# Stored data
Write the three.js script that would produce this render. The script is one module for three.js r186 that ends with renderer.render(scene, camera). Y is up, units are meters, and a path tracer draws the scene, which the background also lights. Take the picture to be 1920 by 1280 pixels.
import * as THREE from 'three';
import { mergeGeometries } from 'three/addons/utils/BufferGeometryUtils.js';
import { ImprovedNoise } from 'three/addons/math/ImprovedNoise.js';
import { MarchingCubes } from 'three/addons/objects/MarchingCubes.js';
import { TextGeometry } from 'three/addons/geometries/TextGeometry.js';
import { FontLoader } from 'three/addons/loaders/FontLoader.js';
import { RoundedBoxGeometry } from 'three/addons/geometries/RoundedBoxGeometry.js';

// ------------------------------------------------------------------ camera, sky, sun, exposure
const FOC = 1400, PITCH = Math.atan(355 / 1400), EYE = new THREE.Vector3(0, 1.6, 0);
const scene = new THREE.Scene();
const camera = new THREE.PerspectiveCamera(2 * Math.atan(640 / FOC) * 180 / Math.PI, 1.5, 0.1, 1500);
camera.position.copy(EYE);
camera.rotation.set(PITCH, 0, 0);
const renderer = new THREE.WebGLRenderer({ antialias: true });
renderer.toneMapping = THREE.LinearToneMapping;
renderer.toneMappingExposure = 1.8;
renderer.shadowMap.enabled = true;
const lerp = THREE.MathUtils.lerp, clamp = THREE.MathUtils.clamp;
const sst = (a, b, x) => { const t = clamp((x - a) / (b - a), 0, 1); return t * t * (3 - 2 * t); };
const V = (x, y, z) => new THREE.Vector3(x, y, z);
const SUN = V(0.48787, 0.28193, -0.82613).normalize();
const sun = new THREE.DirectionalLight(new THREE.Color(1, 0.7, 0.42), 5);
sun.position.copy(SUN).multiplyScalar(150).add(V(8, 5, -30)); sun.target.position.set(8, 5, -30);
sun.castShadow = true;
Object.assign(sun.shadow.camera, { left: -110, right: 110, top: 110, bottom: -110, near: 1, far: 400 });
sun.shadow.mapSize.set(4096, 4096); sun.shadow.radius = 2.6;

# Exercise
Hand back the material above in full, exactly as written.

# Problem solution
Write the three.js script that would produce this render. The script is one module for three.js r186 that ends with renderer.render(scene, camera). Y is up, units are meters, and a path tracer draws the scene, which the background also lights. Take the picture to be 1920 by 1280 pixels.
import * as THREE from 'three';
import { mergeGeometries } from 'three/addons/utils/BufferGeometryUtils.js';
import { ImprovedNoise } from 'three/addons/math/ImprovedNoise.js';
import { MarchingCubes } from 'three/addons/objects/MarchingCubes.js';
import { TextGeometry } from 'three/addons/geometries/TextGeometry.js';
import { FontLoader } from 'three/addons/loaders/FontLoader.js';
import { RoundedBoxGeometry } from 'three/addons/geometries/RoundedBoxGeometry.js';

// ------------------------------------------------------------------ camera, sky, sun, exposure
const FOC = 1400, PITCH = Math.atan(355 / 1400), EYE = new THREE.Vector3(0, 1.6, 0);
const scene = new THREE.Scene();
const camera = new THREE.PerspectiveCamera(2 * Math.atan(640 / FOC) * 180 / Math.PI, 1.5, 0.1, 1500);
camera.position.copy(EYE);
camera.rotation.set(PITCH, 0, 0);
const renderer = new THREE.WebGLRenderer({ antialias: true });
renderer.toneMapping = THREE.LinearToneMapping;
renderer.toneMappingExposure = 1.8;
renderer.shadowMap.enabled = true;
const lerp = THREE.MathUtils.lerp, clamp = THREE.MathUtils.clamp;
const sst = (a, b, x) => { const t = clamp((x - a) / (b - a), 0, 1); return t * t * (3 - 2 * t); };
const V = (x, y, z) => new THREE.Vector3(x, y, z);
const SUN = V(0.48787, 0.28193, -0.82613).normalize();
const sun = new THREE.DirectionalLight(new THREE.Color(1, 0.7, 0.42), 5);
sun.position.copy(SUN).multiplyScalar(150).add(V(8, 5, -30)); sun.target.position.set(8, 5, -30);
sun.castShadow = true;
Object.assign(sun.shadow.camera, { left: -110, right: 110, top: 110, bottom: -110, near: 1, far: 400 });
sun.shadow.mapSize.set(4096, 4096); sun.shadow.radius = 2.6;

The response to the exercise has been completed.